What you will do
All the data must come back unchanged, except that pictures are left out.

Dataset content

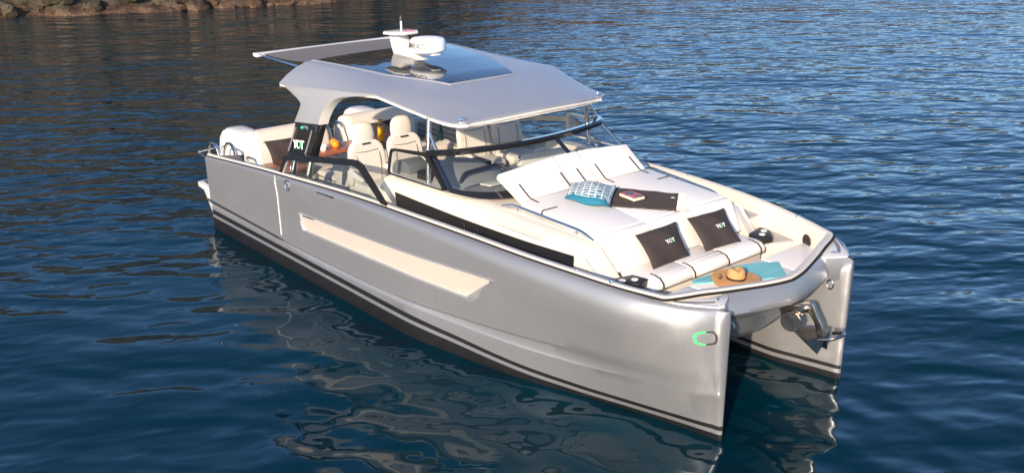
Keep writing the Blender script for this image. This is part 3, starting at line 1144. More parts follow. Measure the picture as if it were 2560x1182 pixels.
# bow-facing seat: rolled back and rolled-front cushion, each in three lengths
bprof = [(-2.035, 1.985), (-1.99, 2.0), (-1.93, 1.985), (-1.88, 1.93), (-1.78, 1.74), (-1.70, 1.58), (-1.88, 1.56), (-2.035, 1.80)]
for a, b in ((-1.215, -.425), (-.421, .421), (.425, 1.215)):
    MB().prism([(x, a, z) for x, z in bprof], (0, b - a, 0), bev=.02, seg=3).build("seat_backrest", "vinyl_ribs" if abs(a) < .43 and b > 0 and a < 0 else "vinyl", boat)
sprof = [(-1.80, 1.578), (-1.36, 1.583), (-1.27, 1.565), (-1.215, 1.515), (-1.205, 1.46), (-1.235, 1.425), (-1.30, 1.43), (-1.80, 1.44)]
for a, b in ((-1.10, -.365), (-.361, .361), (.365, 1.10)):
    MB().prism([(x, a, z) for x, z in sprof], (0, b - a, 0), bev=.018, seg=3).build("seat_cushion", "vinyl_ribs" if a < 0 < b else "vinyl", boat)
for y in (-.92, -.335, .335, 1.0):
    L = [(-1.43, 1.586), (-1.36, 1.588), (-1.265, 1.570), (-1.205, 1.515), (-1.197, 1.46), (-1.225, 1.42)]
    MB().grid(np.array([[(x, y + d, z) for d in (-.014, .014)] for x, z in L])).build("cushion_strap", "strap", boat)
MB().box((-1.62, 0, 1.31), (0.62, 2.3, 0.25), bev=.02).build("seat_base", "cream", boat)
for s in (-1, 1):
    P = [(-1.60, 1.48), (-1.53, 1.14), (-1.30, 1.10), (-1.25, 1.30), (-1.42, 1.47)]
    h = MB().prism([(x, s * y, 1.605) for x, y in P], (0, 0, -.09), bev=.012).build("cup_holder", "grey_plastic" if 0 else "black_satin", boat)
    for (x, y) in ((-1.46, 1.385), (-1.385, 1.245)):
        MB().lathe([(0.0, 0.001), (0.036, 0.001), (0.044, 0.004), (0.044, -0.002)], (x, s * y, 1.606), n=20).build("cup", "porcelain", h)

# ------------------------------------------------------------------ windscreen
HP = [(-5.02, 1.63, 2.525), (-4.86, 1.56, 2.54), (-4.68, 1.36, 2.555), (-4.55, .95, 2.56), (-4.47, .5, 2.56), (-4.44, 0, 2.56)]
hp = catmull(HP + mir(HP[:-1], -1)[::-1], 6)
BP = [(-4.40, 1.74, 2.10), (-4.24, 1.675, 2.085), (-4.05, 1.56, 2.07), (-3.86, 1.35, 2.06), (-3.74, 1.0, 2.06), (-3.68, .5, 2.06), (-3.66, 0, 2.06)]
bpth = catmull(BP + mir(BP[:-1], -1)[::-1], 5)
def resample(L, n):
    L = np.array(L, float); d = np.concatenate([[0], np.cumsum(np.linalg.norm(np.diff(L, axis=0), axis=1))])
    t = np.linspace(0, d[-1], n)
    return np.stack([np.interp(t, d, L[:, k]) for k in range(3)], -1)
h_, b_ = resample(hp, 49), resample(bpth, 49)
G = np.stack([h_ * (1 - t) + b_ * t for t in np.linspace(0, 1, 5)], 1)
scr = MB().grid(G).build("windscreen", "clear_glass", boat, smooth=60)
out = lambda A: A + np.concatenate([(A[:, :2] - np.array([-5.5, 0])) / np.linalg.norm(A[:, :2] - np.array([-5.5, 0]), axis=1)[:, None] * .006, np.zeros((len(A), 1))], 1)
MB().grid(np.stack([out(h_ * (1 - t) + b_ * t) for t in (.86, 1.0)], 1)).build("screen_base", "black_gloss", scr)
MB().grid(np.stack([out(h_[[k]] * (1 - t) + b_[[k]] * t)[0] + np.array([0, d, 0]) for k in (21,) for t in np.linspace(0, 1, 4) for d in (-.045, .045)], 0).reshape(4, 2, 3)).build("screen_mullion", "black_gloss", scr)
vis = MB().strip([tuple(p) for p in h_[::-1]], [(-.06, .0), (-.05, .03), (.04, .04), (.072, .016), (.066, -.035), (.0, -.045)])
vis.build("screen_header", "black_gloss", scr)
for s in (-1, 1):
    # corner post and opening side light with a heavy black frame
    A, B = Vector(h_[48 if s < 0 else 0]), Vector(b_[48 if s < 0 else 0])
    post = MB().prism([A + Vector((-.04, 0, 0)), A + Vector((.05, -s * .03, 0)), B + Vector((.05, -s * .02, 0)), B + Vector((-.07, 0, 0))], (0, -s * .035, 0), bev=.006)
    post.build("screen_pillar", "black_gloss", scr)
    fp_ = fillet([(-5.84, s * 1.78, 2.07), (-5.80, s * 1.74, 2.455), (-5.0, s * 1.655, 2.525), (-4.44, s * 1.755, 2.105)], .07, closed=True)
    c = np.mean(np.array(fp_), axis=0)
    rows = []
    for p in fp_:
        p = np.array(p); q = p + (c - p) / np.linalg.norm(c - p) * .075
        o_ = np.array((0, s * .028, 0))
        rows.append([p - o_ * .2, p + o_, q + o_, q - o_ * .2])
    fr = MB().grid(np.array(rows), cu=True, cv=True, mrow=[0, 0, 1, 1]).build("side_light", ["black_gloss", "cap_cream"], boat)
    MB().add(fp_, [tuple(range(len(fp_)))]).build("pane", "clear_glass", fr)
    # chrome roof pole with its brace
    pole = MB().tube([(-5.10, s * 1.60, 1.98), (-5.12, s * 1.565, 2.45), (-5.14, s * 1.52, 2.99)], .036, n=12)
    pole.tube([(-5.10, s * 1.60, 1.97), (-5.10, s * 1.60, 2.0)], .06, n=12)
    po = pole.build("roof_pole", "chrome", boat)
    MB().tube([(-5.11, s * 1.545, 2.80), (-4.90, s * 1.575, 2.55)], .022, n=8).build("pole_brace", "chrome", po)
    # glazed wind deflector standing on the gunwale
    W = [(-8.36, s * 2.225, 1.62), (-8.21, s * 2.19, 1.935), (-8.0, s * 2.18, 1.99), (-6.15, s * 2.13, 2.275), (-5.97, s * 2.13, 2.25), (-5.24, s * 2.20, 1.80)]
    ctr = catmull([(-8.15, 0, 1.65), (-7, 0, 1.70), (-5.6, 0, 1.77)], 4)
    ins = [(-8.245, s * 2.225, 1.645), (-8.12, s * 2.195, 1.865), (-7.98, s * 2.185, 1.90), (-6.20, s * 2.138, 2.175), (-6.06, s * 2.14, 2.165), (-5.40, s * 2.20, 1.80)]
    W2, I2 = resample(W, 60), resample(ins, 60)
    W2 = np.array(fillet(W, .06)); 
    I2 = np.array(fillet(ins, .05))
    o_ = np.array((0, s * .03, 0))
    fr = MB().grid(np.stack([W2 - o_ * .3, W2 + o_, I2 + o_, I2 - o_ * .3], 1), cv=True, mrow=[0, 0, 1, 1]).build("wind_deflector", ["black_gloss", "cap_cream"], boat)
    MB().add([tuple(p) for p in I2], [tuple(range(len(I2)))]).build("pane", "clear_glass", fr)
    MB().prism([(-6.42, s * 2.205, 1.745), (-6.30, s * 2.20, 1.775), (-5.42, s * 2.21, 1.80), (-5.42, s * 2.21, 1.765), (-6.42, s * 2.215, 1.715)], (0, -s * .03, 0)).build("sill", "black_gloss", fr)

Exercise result
Keep writing the Blender script for this image. This is part 3, starting at line 1144. More parts follow. Measure the picture as if it were 2560x1182 pixels.
# bow-facing seat: rolled back and rolled-front cushion, each in three lengths
bprof = [(-2.035, 1.985), (-1.99, 2.0), (-1.93, 1.985), (-1.88, 1.93), (-1.78, 1.74), (-1.70, 1.58), (-1.88, 1.56), (-2.035, 1.80)]
for a, b in ((-1.215, -.425), (-.421, .421), (.425, 1.215)):
    MB().prism([(x, a, z) for x, z in bprof], (0, b - a, 0), bev=.02, seg=3).build("seat_backrest", "vinyl_ribs" if abs(a) < .43 and b > 0 and a < 0 else "vinyl", boat)
sprof = [(-1.80, 1.578), (-1.36, 1.583), (-1.27, 1.565), (-1.215, 1.515), (-1.205, 1.46), (-1.235, 1.425), (-1.30, 1.43), (-1.80, 1.44)]
for a, b in ((-1.10, -.365), (-.361, .361), (.365, 1.10)):
    MB().prism([(x, a, z) for x, z in sprof], (0, b - a, 0), bev=.018, seg=3).build("seat_cushion", "vinyl_ribs" if a < 0 < b else "vinyl", boat)
for y in (-.92, -.335, .335, 1.0):
    L = [(-1.43, 1.586), (-1.36, 1.588), (-1.265, 1.570), (-1.205, 1.515), (-1.197, 1.46), (-1.225, 1.42)]
    MB().grid(np.array([[(x, y + d, z) for d in (-.014, .014)] for x, z in L])).build("cushion_strap", "strap", boat)
MB().box((-1.62, 0, 1.31), (0.62, 2.3, 0.25), bev=.02).build("seat_base", "cream", boat)
for s in (-1, 1):
    P = [(-1.60, 1.48), (-1.53, 1.14), (-1.30, 1.10), (-1.25, 1.30), (-1.42, 1.47)]
    h = MB().prism([(x, s * y, 1.605) for x, y in P], (0, 0, -.09), bev=.012).build("cup_holder", "grey_plastic" if 0 else "black_satin", boat)
    for (x, y) in ((-1.46, 1.385), (-1.385, 1.245)):
        MB().lathe([(0.0, 0.001), (0.036, 0.001), (0.044, 0.004), (0.044, -0.002)], (x, s * y, 1.606), n=20).build("cup", "porcelain", h)

# ------------------------------------------------------------------ windscreen
HP = [(-5.02, 1.63, 2.525), (-4.86, 1.56, 2.54), (-4.68, 1.36, 2.555), (-4.55, .95, 2.56), (-4.47, .5, 2.56), (-4.44, 0, 2.56)]
hp = catmull(HP + mir(HP[:-1], -1)[::-1], 6)
BP = [(-4.40, 1.74, 2.10), (-4.24, 1.675, 2.085), (-4.05, 1.56, 2.07), (-3.86, 1.35, 2.06), (-3.74, 1.0, 2.06), (-3.68, .5, 2.06), (-3.66, 0, 2.06)]
bpth = catmull(BP + mir(BP[:-1], -1)[::-1], 5)
def resample(L, n):
    L = np.array(L, float); d = np.concatenate([[0], np.cumsum(np.linalg.norm(np.diff(L, axis=0), axis=1))])
    t = np.linspace(0, d[-1], n)
    return np.stack([np.interp(t, d, L[:, k]) for k in range(3)], -1)
h_, b_ = resample(hp, 49), resample(bpth, 49)
G = np.stack([h_ * (1 - t) + b_ * t for t in np.linspace(0, 1, 5)], 1)
scr = MB().grid(G).build("windscreen", "clear_glass", boat, smooth=60)
out = lambda A: A + np.concatenate([(A[:, :2] - np.array([-5.5, 0])) / np.linalg.norm(A[:, :2] - np.array([-5.5, 0]), axis=1)[:, None] * .006, np.zeros((len(A), 1))], 1)
MB().grid(np.stack([out(h_ * (1 - t) + b_ * t) for t in (.86, 1.0)], 1)).build("screen_base", "black_gloss", scr)
MB().grid(np.stack([out(h_[[k]] * (1 - t) + b_[[k]] * t)[0] + np.array([0, d, 0]) for k in (21,) for t in np.linspace(0, 1, 4) for d in (-.045, .045)], 0).reshape(4, 2, 3)).build("screen_mullion", "black_gloss", scr)
vis = MB().strip([tuple(p) for p in h_[::-1]], [(-.06, .0), (-.05, .03), (.04, .04), (.072, .016), (.066, -.035), (.0, -.045)])
vis.build("screen_header", "black_gloss", scr)
for s in (-1, 1):
    # corner post and opening side light with a heavy black frame
    A, B = Vector(h_[48 if s < 0 else 0]), Vector(b_[48 if s < 0 else 0])
    post = MB().prism([A + Vector((-.04, 0, 0)), A + Vector((.05, -s * .03, 0)), B + Vector((.05, -s * .02, 0)), B + Vector((-.07, 0, 0))], (0, -s * .035, 0), bev=.006)
    post.build("screen_pillar", "black_gloss", scr)
    fp_ = fillet([(-5.84, s * 1.78, 2.07), (-5.80, s * 1.74, 2.455), (-5.0, s * 1.655, 2.525), (-4.44, s * 1.755, 2.105)], .07, closed=True)
    c = np.mean(np.array(fp_), axis=0)
    rows = []
    for p in fp_:
        p = np.array(p); q = p + (c - p) / np.linalg.norm(c - p) * .075
        o_ = np.array((0, s * .028, 0))
        rows.append([p - o_ * .2, p + o_, q + o_, q - o_ * .2])
    fr = MB().grid(np.array(rows), cu=True, cv=True, mrow=[0, 0, 1, 1]).build("side_light", ["black_gloss", "cap_cream"], boat)
    MB().add(fp_, [tuple(range(len(fp_)))]).build("pane", "clear_glass", fr)
    # chrome roof pole with its brace
    pole = MB().tube([(-5.10, s * 1.60, 1.98), (-5.12, s * 1.565, 2.45), (-5.14, s * 1.52, 2.99)], .036, n=12)
    pole.tube([(-5.10, s * 1.60, 1.97), (-5.10, s * 1.60, 2.0)], .06, n=12)
    po = pole.build("roof_pole", "chrome", boat)
    MB().tube([(-5.11, s * 1.545, 2.80), (-4.90, s * 1.575, 2.55)], .022, n=8).build("pole_brace", "chrome", po)
    # glazed wind deflector standing on the gunwale
    W = [(-8.36, s * 2.225, 1.62), (-8.21, s * 2.19, 1.935), (-8.0, s * 2.18, 1.99), (-6.15, s * 2.13, 2.275), (-5.97, s * 2.13, 2.25), (-5.24, s * 2.20, 1.80)]
    ctr = catmull([(-8.15, 0, 1.65), (-7, 0, 1.70), (-5.6, 0, 1.77)], 4)
    ins = [(-8.245, s * 2.225, 1.645), (-8.12, s * 2.195, 1.865), (-7.98, s * 2.185, 1.90), (-6.20, s * 2.138, 2.175), (-6.06, s * 2.14, 2.165), (-5.40, s * 2.20, 1.80)]
    W2, I2 = resample(W, 60), resample(ins, 60)
    W2 = np.array(fillet(W, .06)); 
    I2 = np.array(fillet(ins, .05))
    o_ = np.array((0, s * .03, 0))
    fr = MB().grid(np.stack([W2 - o_ * .3, W2 + o_, I2 + o_, I2 - o_ * .3], 1), cv=True, mrow=[0, 0, 1, 1]).build("wind_deflector", ["black_gloss", "cap_cream"], boat)
    MB().add([tuple(p) for p in I2], [tuple(range(len(I2)))]).build("pane", "clear_glass", fr)
    MB().prism([(-6.42, s * 2.205, 1.745), (-6.30, s * 2.20, 1.775), (-5.42, s * 2.21, 1.80), (-5.42, s * 2.21, 1.765), (-6.42, s * 2.215, 1.715)], (0, -s * .03, 0)).build("sill", "black_gloss", fr)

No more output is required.